Alumni Spotlight: Hanne Haavind & Harriet Bjerrum Nielsen
Haavind and Bjerrum Nielsen said they applied to CAS to ‘spend a year exploring our disagreements,’ as they had not worked together before their stay. The project represented some significant milestones for CAS: Haavind and Bjerrum Nielsen were the first two-woman team to lead a CAS project, and their group consisted exclusively of female scholars.
Haavind and Bjerrum Nielsen have since retired. They looked back on their stay at CAS in an interview last month.
What do you remember best from your year at CAS?
Haavind: In our own jargon, we met ‘in the sofas.’ Harriet and I were the only ones who stayed for the full year. A set of two senior scholars from the UK or the US and two junior scholars from Norway stayed together with us for the first six months.
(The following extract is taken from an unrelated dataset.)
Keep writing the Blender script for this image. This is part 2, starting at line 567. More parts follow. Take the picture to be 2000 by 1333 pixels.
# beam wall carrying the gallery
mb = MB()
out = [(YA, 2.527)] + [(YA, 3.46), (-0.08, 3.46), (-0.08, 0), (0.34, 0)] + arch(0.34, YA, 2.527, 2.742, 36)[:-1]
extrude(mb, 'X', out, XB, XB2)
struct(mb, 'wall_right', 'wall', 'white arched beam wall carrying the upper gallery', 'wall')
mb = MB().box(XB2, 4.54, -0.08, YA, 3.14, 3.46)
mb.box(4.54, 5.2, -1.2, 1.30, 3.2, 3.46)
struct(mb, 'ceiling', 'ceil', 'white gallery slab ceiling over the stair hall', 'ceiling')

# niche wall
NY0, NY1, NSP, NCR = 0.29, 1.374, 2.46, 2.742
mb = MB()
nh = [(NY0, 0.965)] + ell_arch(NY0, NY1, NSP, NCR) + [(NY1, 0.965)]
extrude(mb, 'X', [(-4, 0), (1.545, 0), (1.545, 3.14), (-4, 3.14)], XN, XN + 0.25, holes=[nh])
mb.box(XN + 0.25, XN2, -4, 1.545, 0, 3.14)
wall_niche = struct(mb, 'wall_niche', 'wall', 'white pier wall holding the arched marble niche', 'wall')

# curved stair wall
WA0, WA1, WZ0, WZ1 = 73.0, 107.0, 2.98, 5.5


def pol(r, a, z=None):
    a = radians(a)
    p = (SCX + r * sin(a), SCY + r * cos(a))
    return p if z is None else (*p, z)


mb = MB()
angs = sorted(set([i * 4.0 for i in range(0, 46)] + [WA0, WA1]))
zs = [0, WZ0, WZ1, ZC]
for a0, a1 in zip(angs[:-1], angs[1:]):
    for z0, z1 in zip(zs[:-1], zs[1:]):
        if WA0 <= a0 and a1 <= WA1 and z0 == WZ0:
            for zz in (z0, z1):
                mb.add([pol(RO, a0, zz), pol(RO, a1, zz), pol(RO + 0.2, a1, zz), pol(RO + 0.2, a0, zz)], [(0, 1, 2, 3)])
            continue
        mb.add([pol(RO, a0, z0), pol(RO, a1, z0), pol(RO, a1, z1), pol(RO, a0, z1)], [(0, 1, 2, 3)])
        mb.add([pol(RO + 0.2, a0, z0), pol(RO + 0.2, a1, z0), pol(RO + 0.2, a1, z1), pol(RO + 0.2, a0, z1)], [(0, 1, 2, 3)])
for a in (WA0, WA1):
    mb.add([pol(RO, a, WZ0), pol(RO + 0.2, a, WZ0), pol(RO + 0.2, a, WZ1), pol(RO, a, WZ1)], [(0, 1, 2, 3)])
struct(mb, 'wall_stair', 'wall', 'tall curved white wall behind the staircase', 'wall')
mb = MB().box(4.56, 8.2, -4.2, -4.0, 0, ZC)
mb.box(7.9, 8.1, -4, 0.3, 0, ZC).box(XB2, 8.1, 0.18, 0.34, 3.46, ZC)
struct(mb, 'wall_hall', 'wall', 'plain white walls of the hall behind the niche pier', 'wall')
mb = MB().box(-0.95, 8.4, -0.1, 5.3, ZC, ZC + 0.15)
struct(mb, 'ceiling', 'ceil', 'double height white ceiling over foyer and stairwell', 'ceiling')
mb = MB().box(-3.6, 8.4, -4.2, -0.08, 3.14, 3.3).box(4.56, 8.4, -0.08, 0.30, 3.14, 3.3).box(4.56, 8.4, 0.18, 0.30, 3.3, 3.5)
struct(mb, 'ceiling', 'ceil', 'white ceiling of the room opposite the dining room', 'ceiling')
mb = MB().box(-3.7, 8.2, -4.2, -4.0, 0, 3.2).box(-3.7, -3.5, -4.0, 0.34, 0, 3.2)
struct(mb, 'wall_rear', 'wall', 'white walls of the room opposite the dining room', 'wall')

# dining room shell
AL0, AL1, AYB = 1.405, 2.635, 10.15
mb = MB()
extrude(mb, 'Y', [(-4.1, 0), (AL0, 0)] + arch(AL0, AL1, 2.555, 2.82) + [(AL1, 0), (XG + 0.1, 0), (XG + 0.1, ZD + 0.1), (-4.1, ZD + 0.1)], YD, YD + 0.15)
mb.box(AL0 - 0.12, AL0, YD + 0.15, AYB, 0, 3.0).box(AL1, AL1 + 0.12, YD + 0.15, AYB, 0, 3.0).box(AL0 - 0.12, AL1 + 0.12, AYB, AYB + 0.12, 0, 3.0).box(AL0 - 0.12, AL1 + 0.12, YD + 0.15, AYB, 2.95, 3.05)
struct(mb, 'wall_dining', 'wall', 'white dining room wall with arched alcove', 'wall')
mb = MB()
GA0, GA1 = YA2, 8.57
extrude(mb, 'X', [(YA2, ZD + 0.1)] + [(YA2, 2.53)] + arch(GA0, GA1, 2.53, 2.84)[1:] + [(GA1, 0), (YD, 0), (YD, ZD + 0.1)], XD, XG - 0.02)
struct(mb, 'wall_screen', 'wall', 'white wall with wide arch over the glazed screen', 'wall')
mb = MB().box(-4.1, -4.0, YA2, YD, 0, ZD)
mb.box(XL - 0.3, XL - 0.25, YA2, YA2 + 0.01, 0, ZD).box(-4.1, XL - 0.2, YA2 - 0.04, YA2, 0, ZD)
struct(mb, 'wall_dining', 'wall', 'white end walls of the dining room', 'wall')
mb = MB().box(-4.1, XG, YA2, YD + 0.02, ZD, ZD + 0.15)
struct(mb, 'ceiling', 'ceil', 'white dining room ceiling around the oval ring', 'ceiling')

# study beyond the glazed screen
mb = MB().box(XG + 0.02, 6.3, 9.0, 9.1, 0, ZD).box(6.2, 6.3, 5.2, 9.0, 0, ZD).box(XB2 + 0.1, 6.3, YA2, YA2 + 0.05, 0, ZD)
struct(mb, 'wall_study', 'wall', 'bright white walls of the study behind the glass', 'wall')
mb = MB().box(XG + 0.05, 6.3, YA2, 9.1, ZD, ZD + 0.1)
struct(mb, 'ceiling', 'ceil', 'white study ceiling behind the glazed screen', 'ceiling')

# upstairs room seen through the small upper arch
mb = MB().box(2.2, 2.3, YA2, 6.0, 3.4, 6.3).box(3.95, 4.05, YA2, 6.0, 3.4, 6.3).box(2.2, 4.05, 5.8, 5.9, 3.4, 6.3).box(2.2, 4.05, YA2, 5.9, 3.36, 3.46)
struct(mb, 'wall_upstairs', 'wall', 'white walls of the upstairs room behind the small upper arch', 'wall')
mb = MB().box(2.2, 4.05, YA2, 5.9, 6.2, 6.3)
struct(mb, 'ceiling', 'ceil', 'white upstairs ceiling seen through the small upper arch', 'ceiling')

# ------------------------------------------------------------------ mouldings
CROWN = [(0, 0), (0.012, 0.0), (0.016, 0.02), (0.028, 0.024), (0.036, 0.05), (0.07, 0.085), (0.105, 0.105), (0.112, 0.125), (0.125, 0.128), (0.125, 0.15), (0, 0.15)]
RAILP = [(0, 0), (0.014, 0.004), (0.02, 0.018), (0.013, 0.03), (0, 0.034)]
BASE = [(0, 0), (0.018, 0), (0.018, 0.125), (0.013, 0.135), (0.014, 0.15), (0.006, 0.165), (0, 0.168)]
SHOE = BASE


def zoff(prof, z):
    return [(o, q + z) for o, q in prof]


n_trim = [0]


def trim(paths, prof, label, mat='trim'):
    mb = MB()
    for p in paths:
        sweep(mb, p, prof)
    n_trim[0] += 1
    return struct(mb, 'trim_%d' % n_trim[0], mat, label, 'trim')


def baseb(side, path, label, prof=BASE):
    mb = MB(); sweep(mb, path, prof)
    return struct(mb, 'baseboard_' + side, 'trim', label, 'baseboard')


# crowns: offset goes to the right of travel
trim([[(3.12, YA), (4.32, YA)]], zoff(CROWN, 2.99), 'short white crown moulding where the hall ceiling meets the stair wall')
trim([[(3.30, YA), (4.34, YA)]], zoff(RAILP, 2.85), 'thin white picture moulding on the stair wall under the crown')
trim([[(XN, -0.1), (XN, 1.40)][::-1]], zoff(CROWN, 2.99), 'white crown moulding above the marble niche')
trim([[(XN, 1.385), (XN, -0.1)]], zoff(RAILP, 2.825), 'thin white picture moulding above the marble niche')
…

A different set of people took over and stayed for the next six months. In addition, we divided the year into four slots, and three (or two) more people from Scandinavia or the US/UK took office during one of these time slots and stayed for at least two months. That gave us a total of 19 guests to handle. A rather complicated tapestry of meetings in these sofas, and an ongoing effort to design and distribute analytical tasks and discuss the outcomes. Close to all the participants were really devoted to what we were doing together. It could not have worked out without the generous grant and the capacity of the administrative people at CAS. We felt like princesses, and could still spend time arguing.
How have your careers developed since your stay at CAS?
Bjerrum Nielsen: I turned 64 after the year at CAS, so it did not change my career in any decisive way. I am 70 now and have just retired from the Centre for Gender Research at UiO. However, it gave me a very useful and lasting international network where we have invited one other to speak at conferences and seminars. Last year I published the book Feeling Gender: A Generational and Psychosocial Approach (Palgrave MacMillan) -- and the year at CAS was very important for my thinking about what kind of psychosocial studies I wanted to engage with in the book.
Haavind: Well, both our careers were well established already, as professors at UiO. Some project leaders go one step further and create an application for a European Research Council grant or a Norwegian Centre of Excellence. No such plans for us. I can work in the small scale when it comes to finances. The most striking move in our professional trajectory since 2011 is actually retirement -- for me it happened in 2015. I am a total admirer of Harriet’s recent book. Academic debates do not always lead to agreement. It might as well strengthen own position and make it more explicit and consequential for further work. I have been more engaged in supervision and co-authorship with Ph.D. research fellows lately.
What advice do you have for future CAS project leaders?
Bjerrum Nielsen: Start the preparations early, have ready all the data or texts you plan to work on, do not invite too many scholars, and think through what would be the most useful contribution of each of the invited scholars. Even though it is tempting to include many -- and we would have missed any one of the 19 people we invited -- it is probably better with fewer people who can stay for a longer time and give more continuity to the project.
Haavind: To be honest, all but one were truly committed. That is a good score. If I should add something, I would say: Include some junior scholars from your own milieu. We spent the CAS grant to secure full salary for each one of them during the six months they stayed with us. That took them off their own strict plans for progress with their Ph.D., and made sure that they could engage with the joint project.
Bjerrum Nielsen: Most of all make sure you have an overarching idea that will engage the fellows. This is the only way to make sure that everyone present is actually committed to the joint project. For most of the participants, their work together in smaller teams on analyses of empirical material led to specific plans for co-authoring articles. Not all of these plans came to anything, but we are pleased with those articles that were actually published in the aftermath.